4. Cook's talents include blocking

Former Viking Adrian Peterson is a future Hall of Famer who takes a back seat to no one as a running back. But there was a play Cook made in the third quarter that Peterson never made, which is one reason All-Day didn't always see the field on third downs. It was third-and-9 from the Vikings 47. Jacksonville led 16-13 and went after Cousins with a safety blitz. Cook, who isn't nearly as big as Peterson, slid over perfectly. He lowered his hips and exploded into the defender, stopping the safety cold. Cousins used the extra time to connect with Adam Thielen for 12 yards and a first down. Before that completion, the Vikings were 2-for-6 on third downs. With the drive extended, the Vikings went on to cap an eight-play, 90-yard drive with the go-ahead 20-yard touchdown pass to Jefferson.
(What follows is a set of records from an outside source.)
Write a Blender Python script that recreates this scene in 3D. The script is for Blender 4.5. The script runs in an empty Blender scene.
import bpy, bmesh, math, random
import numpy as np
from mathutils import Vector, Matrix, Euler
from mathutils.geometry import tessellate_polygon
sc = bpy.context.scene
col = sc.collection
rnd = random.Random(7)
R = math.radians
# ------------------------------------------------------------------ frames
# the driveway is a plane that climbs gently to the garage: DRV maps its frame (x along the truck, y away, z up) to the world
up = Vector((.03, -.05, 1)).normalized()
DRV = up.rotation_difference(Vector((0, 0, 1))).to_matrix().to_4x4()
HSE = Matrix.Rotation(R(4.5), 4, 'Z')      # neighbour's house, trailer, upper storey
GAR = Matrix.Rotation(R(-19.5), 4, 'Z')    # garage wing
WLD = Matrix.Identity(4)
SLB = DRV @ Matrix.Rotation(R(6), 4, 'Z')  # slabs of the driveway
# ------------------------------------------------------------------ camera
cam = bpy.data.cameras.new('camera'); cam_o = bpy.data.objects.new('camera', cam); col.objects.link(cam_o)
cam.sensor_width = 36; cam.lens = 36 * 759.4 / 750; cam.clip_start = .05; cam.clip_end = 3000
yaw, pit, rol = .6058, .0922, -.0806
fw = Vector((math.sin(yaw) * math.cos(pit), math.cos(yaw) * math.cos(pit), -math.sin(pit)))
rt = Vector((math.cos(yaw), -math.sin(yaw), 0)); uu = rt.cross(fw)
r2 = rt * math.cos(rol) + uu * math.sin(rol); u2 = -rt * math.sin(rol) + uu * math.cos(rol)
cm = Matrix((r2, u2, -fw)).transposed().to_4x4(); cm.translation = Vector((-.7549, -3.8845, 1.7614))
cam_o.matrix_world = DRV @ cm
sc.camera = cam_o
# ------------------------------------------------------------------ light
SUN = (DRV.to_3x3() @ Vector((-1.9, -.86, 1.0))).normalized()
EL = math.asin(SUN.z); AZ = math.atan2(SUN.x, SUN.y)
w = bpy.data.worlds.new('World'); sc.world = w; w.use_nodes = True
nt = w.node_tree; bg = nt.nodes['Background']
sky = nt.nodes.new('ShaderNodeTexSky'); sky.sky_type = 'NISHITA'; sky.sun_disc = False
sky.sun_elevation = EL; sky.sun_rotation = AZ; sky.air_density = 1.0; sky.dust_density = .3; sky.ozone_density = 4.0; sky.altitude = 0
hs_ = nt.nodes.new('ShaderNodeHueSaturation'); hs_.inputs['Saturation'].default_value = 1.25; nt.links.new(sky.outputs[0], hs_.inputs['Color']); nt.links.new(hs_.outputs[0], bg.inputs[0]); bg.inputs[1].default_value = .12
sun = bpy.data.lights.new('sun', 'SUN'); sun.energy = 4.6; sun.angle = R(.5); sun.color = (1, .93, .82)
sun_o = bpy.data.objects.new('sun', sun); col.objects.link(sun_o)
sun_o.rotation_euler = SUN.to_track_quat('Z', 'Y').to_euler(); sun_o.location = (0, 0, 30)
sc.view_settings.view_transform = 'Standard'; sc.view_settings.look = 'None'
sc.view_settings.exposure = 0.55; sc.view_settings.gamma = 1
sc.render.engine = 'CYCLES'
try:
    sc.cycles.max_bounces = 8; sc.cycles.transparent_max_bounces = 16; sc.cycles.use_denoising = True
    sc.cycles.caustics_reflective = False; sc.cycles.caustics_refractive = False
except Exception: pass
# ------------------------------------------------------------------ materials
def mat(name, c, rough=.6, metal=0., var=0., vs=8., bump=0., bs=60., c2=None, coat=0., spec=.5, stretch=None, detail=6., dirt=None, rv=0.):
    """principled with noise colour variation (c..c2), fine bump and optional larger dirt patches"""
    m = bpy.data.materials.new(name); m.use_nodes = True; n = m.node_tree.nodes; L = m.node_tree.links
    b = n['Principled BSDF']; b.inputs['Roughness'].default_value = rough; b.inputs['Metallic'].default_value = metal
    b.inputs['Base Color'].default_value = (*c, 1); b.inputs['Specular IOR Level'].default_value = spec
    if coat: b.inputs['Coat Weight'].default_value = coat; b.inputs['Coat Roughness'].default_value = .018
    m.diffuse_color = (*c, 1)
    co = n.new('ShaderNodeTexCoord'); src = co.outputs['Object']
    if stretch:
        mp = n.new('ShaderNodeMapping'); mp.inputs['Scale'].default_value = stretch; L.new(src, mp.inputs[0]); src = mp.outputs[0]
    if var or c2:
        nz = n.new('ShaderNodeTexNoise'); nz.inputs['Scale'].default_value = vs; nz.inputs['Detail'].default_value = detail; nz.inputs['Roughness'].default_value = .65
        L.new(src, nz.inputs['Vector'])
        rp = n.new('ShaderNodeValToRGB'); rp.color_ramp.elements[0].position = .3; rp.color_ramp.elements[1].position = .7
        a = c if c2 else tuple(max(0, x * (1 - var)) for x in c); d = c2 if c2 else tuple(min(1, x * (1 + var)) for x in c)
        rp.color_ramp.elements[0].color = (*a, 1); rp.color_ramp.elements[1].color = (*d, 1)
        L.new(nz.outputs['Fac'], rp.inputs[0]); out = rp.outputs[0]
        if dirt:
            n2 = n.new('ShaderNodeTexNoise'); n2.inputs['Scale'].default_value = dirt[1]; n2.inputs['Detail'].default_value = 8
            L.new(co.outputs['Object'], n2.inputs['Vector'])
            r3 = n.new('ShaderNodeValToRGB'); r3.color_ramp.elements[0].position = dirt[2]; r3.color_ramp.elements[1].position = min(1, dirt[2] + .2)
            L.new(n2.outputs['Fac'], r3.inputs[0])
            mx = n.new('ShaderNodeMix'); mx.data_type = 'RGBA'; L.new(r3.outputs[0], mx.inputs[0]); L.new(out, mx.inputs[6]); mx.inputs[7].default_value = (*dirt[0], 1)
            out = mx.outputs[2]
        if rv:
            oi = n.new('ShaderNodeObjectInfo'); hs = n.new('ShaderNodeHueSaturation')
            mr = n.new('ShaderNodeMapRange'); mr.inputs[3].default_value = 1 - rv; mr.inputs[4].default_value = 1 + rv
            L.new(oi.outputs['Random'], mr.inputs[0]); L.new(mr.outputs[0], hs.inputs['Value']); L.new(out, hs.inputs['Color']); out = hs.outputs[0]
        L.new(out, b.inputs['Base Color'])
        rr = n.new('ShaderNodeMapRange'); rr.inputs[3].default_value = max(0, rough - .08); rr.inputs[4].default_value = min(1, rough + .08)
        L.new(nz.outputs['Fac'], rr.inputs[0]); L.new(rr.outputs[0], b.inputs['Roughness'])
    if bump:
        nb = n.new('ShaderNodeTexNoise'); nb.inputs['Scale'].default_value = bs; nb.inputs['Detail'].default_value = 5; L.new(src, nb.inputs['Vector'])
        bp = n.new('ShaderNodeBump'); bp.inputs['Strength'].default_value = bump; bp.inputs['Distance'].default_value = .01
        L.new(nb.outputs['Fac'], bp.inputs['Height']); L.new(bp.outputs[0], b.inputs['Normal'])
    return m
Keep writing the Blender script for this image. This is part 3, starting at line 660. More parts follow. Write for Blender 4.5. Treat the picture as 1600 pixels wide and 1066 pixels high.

5. Offensive line, don't celebrate long

The Jaguars entered Sunday's game with 11 sacks in 11 games, a league low. So what happened the very first time the Vikings faced third-and-long? A simple four-man rush from the league's most anemic attack easily dropped Cousins. Dawuane Smoot, who went into the game with a team-high 2½ sacks, notched the first of his two sacks on the day as the Jaguars posted a season-­high four. Yep, one of the worst pass defenses in the league had four sacks, 14 hits on the quarterback and a pick-six. Joe Schobert, who had the pick-six, also had a sack. Daniel Ekuale had a sack, and Joe Giles-Harris had four hits on Cousins. "I think they brought a fair amount of pressures, of blitzes," Cousins said. "It wasn't a four-man rush too often. I think they were bringing a fifth, sometimes a sixth, pretty consistently."